• [Short exercise] The listing below should be copied in full, word for word.
○ ○ ○ ○ ○ ○ ○
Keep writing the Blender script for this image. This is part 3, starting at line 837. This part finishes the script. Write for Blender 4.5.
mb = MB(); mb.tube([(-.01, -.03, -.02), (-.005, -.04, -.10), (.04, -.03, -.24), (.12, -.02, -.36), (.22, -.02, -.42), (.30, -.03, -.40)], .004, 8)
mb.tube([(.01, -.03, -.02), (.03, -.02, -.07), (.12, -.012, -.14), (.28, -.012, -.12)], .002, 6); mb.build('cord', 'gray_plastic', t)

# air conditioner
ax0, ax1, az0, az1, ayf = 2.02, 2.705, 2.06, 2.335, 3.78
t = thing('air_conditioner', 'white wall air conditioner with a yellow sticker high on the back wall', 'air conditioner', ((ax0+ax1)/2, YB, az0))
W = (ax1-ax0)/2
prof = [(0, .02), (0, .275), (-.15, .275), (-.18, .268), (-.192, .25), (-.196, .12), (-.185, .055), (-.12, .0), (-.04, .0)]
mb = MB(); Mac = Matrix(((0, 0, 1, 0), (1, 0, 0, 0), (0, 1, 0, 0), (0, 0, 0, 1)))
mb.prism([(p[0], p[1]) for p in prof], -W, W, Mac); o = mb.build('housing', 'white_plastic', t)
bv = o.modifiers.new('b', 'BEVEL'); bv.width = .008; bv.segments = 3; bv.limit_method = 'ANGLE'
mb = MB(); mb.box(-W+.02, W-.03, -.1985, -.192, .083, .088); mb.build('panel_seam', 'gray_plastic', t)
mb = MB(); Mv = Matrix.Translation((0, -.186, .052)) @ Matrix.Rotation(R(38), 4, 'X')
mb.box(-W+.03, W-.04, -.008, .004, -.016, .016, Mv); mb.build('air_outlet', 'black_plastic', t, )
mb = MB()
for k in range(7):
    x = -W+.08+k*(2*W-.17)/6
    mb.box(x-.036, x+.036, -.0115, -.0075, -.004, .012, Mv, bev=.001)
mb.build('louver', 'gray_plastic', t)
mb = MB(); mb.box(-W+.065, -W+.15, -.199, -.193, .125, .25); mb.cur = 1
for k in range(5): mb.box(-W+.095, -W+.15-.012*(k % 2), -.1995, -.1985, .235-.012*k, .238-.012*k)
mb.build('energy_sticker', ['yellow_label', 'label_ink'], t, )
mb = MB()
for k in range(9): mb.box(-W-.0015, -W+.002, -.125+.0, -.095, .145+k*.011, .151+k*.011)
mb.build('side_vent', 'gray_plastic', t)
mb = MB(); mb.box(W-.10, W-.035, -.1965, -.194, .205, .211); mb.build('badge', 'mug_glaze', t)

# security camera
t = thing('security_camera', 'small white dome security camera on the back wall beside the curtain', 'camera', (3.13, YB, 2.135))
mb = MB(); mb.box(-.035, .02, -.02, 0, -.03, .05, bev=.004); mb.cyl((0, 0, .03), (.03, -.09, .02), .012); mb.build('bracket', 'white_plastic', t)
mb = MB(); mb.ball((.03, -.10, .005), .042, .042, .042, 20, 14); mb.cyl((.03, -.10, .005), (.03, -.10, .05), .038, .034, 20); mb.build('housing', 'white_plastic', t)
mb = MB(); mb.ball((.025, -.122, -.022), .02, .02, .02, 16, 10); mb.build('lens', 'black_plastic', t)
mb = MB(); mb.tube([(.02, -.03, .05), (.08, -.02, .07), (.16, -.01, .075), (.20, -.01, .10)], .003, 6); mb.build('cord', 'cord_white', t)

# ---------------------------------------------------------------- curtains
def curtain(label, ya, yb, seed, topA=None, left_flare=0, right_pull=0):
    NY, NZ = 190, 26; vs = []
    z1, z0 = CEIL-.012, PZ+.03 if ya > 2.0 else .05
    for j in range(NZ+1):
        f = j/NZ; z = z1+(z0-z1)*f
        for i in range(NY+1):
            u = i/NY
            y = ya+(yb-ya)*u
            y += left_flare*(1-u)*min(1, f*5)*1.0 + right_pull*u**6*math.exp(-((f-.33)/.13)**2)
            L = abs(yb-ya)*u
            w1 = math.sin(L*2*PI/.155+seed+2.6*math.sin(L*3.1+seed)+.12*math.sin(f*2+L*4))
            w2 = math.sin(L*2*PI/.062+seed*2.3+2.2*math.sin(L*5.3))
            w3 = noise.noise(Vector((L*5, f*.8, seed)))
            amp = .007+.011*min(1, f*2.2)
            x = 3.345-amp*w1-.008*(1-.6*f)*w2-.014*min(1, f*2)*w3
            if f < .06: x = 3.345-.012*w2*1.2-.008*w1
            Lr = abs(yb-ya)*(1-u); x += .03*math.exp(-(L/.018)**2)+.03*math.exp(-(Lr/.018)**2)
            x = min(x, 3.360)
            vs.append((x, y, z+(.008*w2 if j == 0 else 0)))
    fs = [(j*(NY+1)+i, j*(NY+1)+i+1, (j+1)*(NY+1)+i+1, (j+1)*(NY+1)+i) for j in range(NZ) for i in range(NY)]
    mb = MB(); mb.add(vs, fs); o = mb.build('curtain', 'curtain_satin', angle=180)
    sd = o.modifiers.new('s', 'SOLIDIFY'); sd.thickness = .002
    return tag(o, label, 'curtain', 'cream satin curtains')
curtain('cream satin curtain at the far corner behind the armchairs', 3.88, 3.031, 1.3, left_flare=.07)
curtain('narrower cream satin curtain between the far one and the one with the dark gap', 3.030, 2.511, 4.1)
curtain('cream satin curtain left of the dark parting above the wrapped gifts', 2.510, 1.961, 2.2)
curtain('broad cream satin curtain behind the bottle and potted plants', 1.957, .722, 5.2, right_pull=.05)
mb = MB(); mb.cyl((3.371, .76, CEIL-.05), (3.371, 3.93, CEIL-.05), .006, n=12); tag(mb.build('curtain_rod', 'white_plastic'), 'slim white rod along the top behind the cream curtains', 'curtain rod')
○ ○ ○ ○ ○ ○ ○
• [Finished exercise]
Keep writing the Blender script for this image. This is part 3, starting at line 837. This part finishes the script. Write for Blender 4.5.
mb = MB(); mb.tube([(-.01, -.03, -.02), (-.005, -.04, -.10), (.04, -.03, -.24), (.12, -.02, -.36), (.22, -.02, -.42), (.30, -.03, -.40)], .004, 8)
mb.tube([(.01, -.03, -.02), (.03, -.02, -.07), (.12, -.012, -.14), (.28, -.012, -.12)], .002, 6); mb.build('cord', 'gray_plastic', t)

# air conditioner
ax0, ax1, az0, az1, ayf = 2.02, 2.705, 2.06, 2.335, 3.78
t = thing('air_conditioner', 'white wall air conditioner with a yellow sticker high on the back wall', 'air conditioner', ((ax0+ax1)/2, YB, az0))
W = (ax1-ax0)/2
prof = [(0, .02), (0, .275), (-.15, .275), (-.18, .268), (-.192, .25), (-.196, .12), (-.185, .055), (-.12, .0), (-.04, .0)]
mb = MB(); Mac = Matrix(((0, 0, 1, 0), (1, 0, 0, 0), (0, 1, 0, 0), (0, 0, 0, 1)))
mb.prism([(p[0], p[1]) for p in prof], -W, W, Mac); o = mb.build('housing', 'white_plastic', t)
bv = o.modifiers.new('b', 'BEVEL'); bv.width = .008; bv.segments = 3; bv.limit_method = 'ANGLE'
mb = MB(); mb.box(-W+.02, W-.03, -.1985, -.192, .083, .088); mb.build('panel_seam', 'gray_plastic', t)
mb = MB(); Mv = Matrix.Translation((0, -.186, .052)) @ Matrix.Rotation(R(38), 4, 'X')
mb.box(-W+.03, W-.04, -.008, .004, -.016, .016, Mv); mb.build('air_outlet', 'black_plastic', t, )
mb = MB()
for k in range(7):
    x = -W+.08+k*(2*W-.17)/6
    mb.box(x-.036, x+.036, -.0115, -.0075, -.004, .012, Mv, bev=.001)
mb.build('louver', 'gray_plastic', t)
mb = MB(); mb.box(-W+.065, -W+.15, -.199, -.193, .125, .25); mb.cur = 1
for k in range(5): mb.box(-W+.095, -W+.15-.012*(k % 2), -.1995, -.1985, .235-.012*k, .238-.012*k)
mb.build('energy_sticker', ['yellow_label', 'label_ink'], t, )
mb = MB()
for k in range(9): mb.box(-W-.0015, -W+.002, -.125+.0, -.095, .145+k*.011, .151+k*.011)
mb.build('side_vent', 'gray_plastic', t)
mb = MB(); mb.box(W-.10, W-.035, -.1965, -.194, .205, .211); mb.build('badge', 'mug_glaze', t)

# security camera
t = thing('security_camera', 'small white dome security camera on the back wall beside the curtain', 'camera', (3.13, YB, 2.135))
mb = MB(); mb.box(-.035, .02, -.02, 0, -.03, .05, bev=.004); mb.cyl((0, 0, .03), (.03, -.09, .02), .012); mb.build('bracket', 'white_plastic', t)
mb = MB(); mb.ball((.03, -.10, .005), .042, .042, .042, 20, 14); mb.cyl((.03, -.10, .005), (.03, -.10, .05), .038, .034, 20); mb.build('housing', 'white_plastic', t)
mb = MB(); mb.ball((.025, -.122, -.022), .02, .02, .02, 16, 10); mb.build('lens', 'black_plastic', t)
mb = MB(); mb.tube([(.02, -.03, .05), (.08, -.02, .07), (.16, -.01, .075), (.20, -.01, .10)], .003, 6); mb.build('cord', 'cord_white', t)

# ---------------------------------------------------------------- curtains
def curtain(label, ya, yb, seed, topA=None, left_flare=0, right_pull=0):
    NY, NZ = 190, 26; vs = []
    z1, z0 = CEIL-.012, PZ+.03 if ya > 2.0 else .05
    for j in range(NZ+1):
        f = j/NZ; z = z1+(z0-z1)*f
        for i in range(NY+1):
            u = i/NY
            y = ya+(yb-ya)*u
            y += left_flare*(1-u)*min(1, f*5)*1.0 + right_pull*u**6*math.exp(-((f-.33)/.13)**2)
            L = abs(yb-ya)*u
            w1 = math.sin(L*2*PI/.155+seed+2.6*math.sin(L*3.1+seed)+.12*math.sin(f*2+L*4))
            w2 = math.sin(L*2*PI/.062+seed*2.3+2.2*math.sin(L*5.3))
            w3 = noise.noise(Vector((L*5, f*.8, seed)))
            amp = .007+.011*min(1, f*2.2)
            x = 3.345-amp*w1-.008*(1-.6*f)*w2-.014*min(1, f*2)*w3
            if f < .06: x = 3.345-.012*w2*1.2-.008*w1
            Lr = abs(yb-ya)*(1-u); x += .03*math.exp(-(L/.018)**2)+.03*math.exp(-(Lr/.018)**2)
            x = min(x, 3.360)
            vs.append((x, y, z+(.008*w2 if j == 0 else 0)))
    fs = [(j*(NY+1)+i, j*(NY+1)+i+1, (j+1)*(NY+1)+i+1, (j+1)*(NY+1)+i) for j in range(NZ) for i in range(NY)]
    mb = MB(); mb.add(vs, fs); o = mb.build('curtain', 'curtain_satin', angle=180)
    sd = o.modifiers.new('s', 'SOLIDIFY'); sd.thickness = .002
    return tag(o, label, 'curtain', 'cream satin curtains')
curtain('cream satin curtain at the far corner behind the armchairs', 3.88, 3.031, 1.3, left_flare=.07)
curtain('narrower cream satin curtain between the far one and the one with the dark gap', 3.030, 2.511, 4.1)
curtain('cream satin curtain left of the dark parting above the wrapped gifts', 2.510, 1.961, 2.2)
curtain('broad cream satin curtain behind the bottle and potted plants', 1.957, .722, 5.2, right_pull=.05)
mb = MB(); mb.cyl((3.371, .76, CEIL-.05), (3.371, 3.93, CEIL-.05), .006, n=12); tag(mb.build('curtain_rod', 'white_plastic'), 'slim white rod along the top behind the cream curtains', 'curtain rod')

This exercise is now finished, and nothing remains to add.